Motorola is offering up to $200 cash back on every five eligible two-way radios purchased through June 30. The Radio Rebate Days promotion is geared to any business that operates a warehouse, large store or houses offices in a corporate park or high-rise or has employees at a resort or construction site. B&H stocks 10 Motorola models eligible for the rebate. They range in power from 2- to 5-watt models. They include the Motorola RDU2080D with display, RDX Business Series Two-Way UHF Radio in black (right).

Higher-powered models will deliver a greater range than lower-powered models. However, location and topography impact the practical range. Signals will travel farther outside with no obstacles (water, deserts, pavement) than across hilly, wooded terrain. Indoor range also varies according to whether you're communicating across a theater or supermarket or through multiple stories of a high-rise building. Check the specifications on each model.

Lower-powered models are meant for family or recreational use. These radios are smaller and cost less. Called Family Radio Service (FRS) models, they operate at a half watt of power and usually offer 14 channels. A half watt of power provides a maximum range of six miles under ideal conditions. The next step up is a class called General Mobile Radio Service (GMRS), and these models generally offer one or  two watts of power and 22 channels.

Except for the least expensive  models, all two-way radios use rechargeable batteries. For example, the Kenwood ProTalk TK-3230XLS Two-Way UHF Radio (left) contains a lithium-ion battery that fully charges in 2.5 hours, then provides 18 hours of talk time. A three-level battery indicator lets you know how much power remains. The ProTalk contains a 1.5-watt transmitter and weighs 5.5 ounces with battery. The Eartec MC-1000 Competitor 2-Way Radio (right), which Eartec correctly terms a transceiver, uses a 1-watt transmitter that can broadcast up to  two miles. In broadcast mode, one transceiver can communicate to an unlimited number of other Eartec MC-1000 radios, perfect for video and film location shoots. The MC-1000 uses a NiCad battery. A belt clip and desktop charger are included. The transceiver weighs 7 ounces with battery.

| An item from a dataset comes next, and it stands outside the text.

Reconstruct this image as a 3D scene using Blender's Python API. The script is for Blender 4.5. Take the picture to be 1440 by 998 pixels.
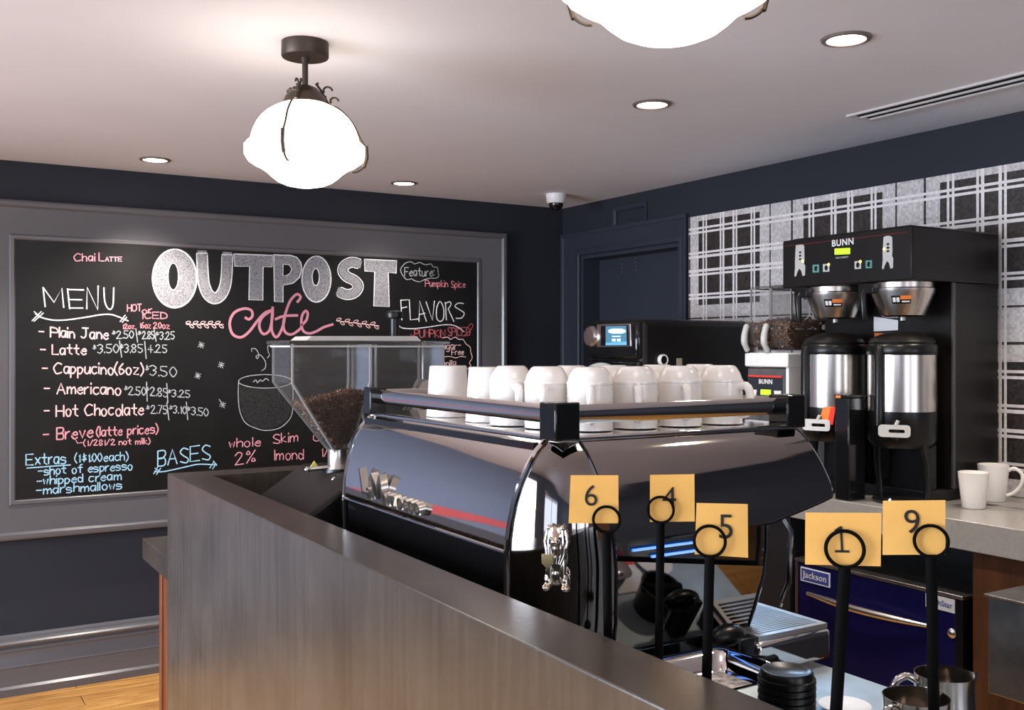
import bpy, math, random
from mathutils import Vector, Matrix
random.seed(7)
PI = math.pi
for _o in list(bpy.data.objects): bpy.data.objects.remove(_o)
SC = bpy.context.scene
COL = SC.collection

# ------------------------------------------------------------------ camera
FPX, CX, CY, CAMZ, YAW = 1411.0, 720.0, 490.0, 1.6, math.radians(31.2)
cam = bpy.data.objects.new('camera', bpy.data.cameras.new('camera'))
COL.objects.link(cam); SC.camera = cam
cam.location = (0, 0, CAMZ); cam.rotation_euler = (PI / 2, 0, -YAW)
cam.data.sensor_width = 36; cam.data.sensor_fit = 'HORIZONTAL'
cam.data.lens = 36 * FPX / 1440; cam.data.shift_y = -(499 - CY) / 1440
cam.data.clip_start = 0.02
# ------------------------------------------------------------------ colour management
SC.view_settings.view_transform = 'Standard'; SC.view_settings.look = 'None'
SC.view_settings.exposure = 0.10; SC.view_settings.gamma = 1.0
SC.view_settings.use_curve_mapping = False
# ------------------------------------------------------------------ world and daylight
W = bpy.data.worlds.new('sky'); SC.world = W; W.use_nodes = True
W.node_tree.nodes['Background'].inputs[0].default_value = (0.62, 0.74, 1.0, 1)
W.node_tree.nodes['Background'].inputs[1].default_value = 1.6
def area_light(name, loc, rot, sx, sy, power, color):
    d = bpy.data.lights.new(name, 'AREA'); d.shape = 'RECTANGLE'; d.size = sx; d.size_y = sy
    d.energy = power; d.color = color
    o = bpy.data.objects.new(name, d); COL.objects.link(o); o.location = loc; o.rotation_euler = rot
    return o
def spot_light(name, loc, power, color, angle=110, blend=0.6, size=0.05):
    d = bpy.data.lights.new(name, 'SPOT'); d.energy = power; d.color = color
    d.spot_size = math.radians(angle); d.spot_blend = blend; d.shadow_soft_size = size
    o = bpy.data.objects.new(name, d); COL.objects.link(o); o.location = loc
    return o
DAY = (0.80, 0.88, 1.0)
# daylight entering by the windows of the left wall and of the wall behind the photographer
area_light('daylight', (-2.46, 2.9, 1.30), (0, -PI / 2 + .40, 0), 1.9, 2.5, 150, DAY).data.spread = math.radians(125)
area_light('daylight', (-2.46, 0.1, 1.45), (0, -PI / 2, 0), 1.4, 1.6, 16, DAY)
area_light('daylight', (-0.9, -3.15, 1.45), (PI / 2, 0, 0), 2.0, 1.4, 26, (0.95, 0.95, 1.0))
area_light('daylight', (1.9, -3.15, 1.45), (PI / 2, 0, 0), 1.6, 1.4, 20, (0.95, 0.95, 1.0))
wp = bpy.data.lights.new('added_warm_light_left', 'POINT'); wp.energy = 9; wp.color = (1, .62, .34); wp.shadow_soft_size = .15  # added warm light without a fixture, tints the ceiling at left
wpo = bpy.data.objects.new('added_warm_light_left', wp); COL.objects.link(wpo); wpo.location = (-1.25, 2.74, 2.15)
GLOBE_EMIT, DOWN_EMIT, DOWN_W = 5.2, 14.0, 34.0
WARM = (1.0, 0.80, 0.58)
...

Lower-end models use disposable batteries. For instance, the Motorola FV300 Talkabout Two-Way Walkie-Talkie Radio takes three AAA batteries. These walkie-talkies are best used outdoors, such as on a camping or boating trip. The FV300 Talkabouts access 10 channels and can use 10 call tones. The FV300s are sold as a pair as are the Motorola MJ270R Talkabout Two-Way Radios (right). The MJ270R is a more robust model, offering a greater range (up to 27,  versus 10 miles, under ideal conditions.) They also have integrated flashlights. Two rechargeable battery packs, two charger cradles, and two USB charging cables are included. Stepping up to the MJ270R Talkabouts will save money over time since you won't be blowing through disposable batteries like you will with the FV30s. And in a pinch, the MJ270R Talkabouts do each take three AA batteries.